Sleeptite Program Partner Honoured


Overnight we were honoured to join Sleeptite Program Partner, Associate Professor Madhu Bhaskaran, at Australian Academy of Technology and Engineering’s (ATSE) Innovation Dinner, where she was awarded the Batterham Medal.

The Batterham Medal is an Early Career Award for a graduate engineer who has achieved substantial peer/industry recognition for their work in the past five years.

A researcher who is blazing a trail on the development of flexible electronics, Associate Professor Bhaskaran is the co-founder of the Functional Materials and Microsystems Research Group at RMIT University, the Associate Dean for Higher Degrees by Research in RMIT’s School of Engineering and is on the board of directors for Women in STEMM Australia.
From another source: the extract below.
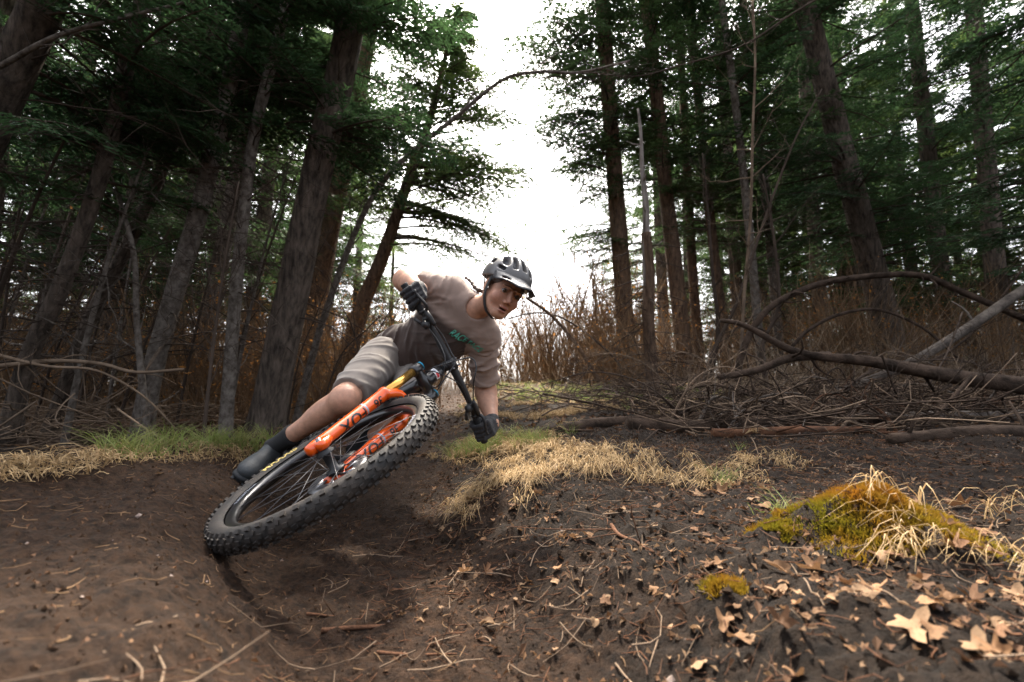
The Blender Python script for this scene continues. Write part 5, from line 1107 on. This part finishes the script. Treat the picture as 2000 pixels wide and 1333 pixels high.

Among her many accolades, Associate Professor Bhaskaran was named one of Australia’s Most Innovative Engineers by Engineers Australia in 2017 and, in 2016, was named one of the top 10 Innovators under 35 by MIT Technology Review TR35 and EmTech Asia.

Last year she was awarded the Australian Museum Macquarie University Eureka Prize for Outstanding Early Career Researcher and in 2015 she won a Victoria Fellowship.

Associate Professor Bhaskaran has also been chosen as Australia’s 2018 nominee for the prestigious APEC Science Prize for Innovation, Research and Education (ASPIRE).

ATSE President, Professor Hugh Bradlow FTSE, said Associate Professor Bhaskaran was making a significant contribution to the application of technology for the benefit of Australian society and its economy.


Just eight years since completing her PhD, Associate Professor Bhaskaran is pioneering research in oxide-based flexible electronics – stretchy, unbreakable, transparent electronic devices.

She developed a transfer process to make these devices functional, combining brittle oxide materials (like those making up a smartphone touchscreen) with soft, pliable silicone rubber.

Potential applications abound in optics research, as well as use as gas sensors to pick up pollutants and as patches to track UV exposure.

ATSE is an independent body of 870 eminent Australian scientists and engineers enhancing Australia’s prosperity through technology and innovation.